Michael Doré, an asexual activist with the Asexuality Visibility and Education Network, says he thinks sexual orientation is still the best way to understand asexuality.
“To me, an orientation is the people you’re sexually attracted to,” he says. “I have a perfectly clear sexual orientation, which is no sexual attraction to anyone at all.”
The most important message to get across, he says, is that like being gay, asexuality is not a choice.
What draws asexuals together, Doré says, is the experience of having to opt-out of a system that everyone tells you should be important. Asexuals may not meet up for sexual connection like gays and lesbians, but they communally face many of the same challenges of exclusion, discrimination and psychological pressure.

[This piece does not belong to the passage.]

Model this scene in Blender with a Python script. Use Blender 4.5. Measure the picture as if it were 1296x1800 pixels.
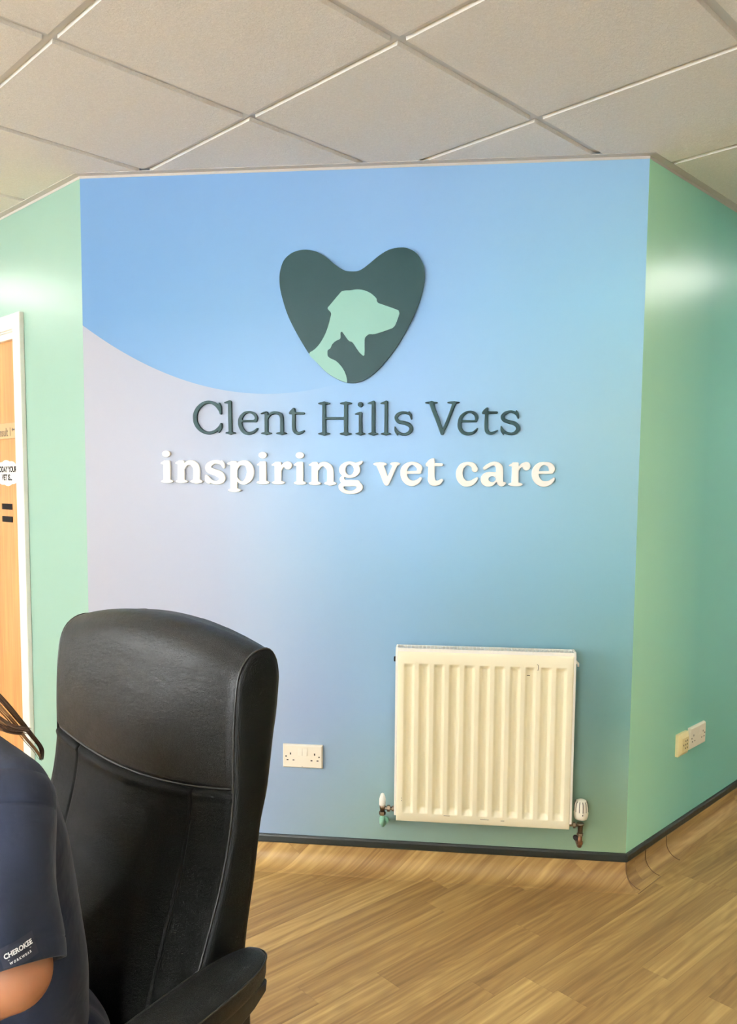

“For me, it was the revelation that I wasn’t a freak,” Bryon says. Discovering the asexual world online, for her, was very much like discovering she wasn’t the only lesbian.
For Doré and Byron, the point of recognizing asexuality as a sexual orientation is to convince people to treat it like one. If people see asexuality as a normal, fundamental, unchangeable form of human sexuality like being gay, straight or bisexual, it could save some people years of struggling to be something they’re not.
But whether asexuality is really a sexual orientation, the extreme end of a spectrum of sexual desire, or a cluster of barely-related phenomena huddled awkwardly under one roof, is a question at which we have barely started to chip away. At the University of British Columbia, Brotto says she’s working on it.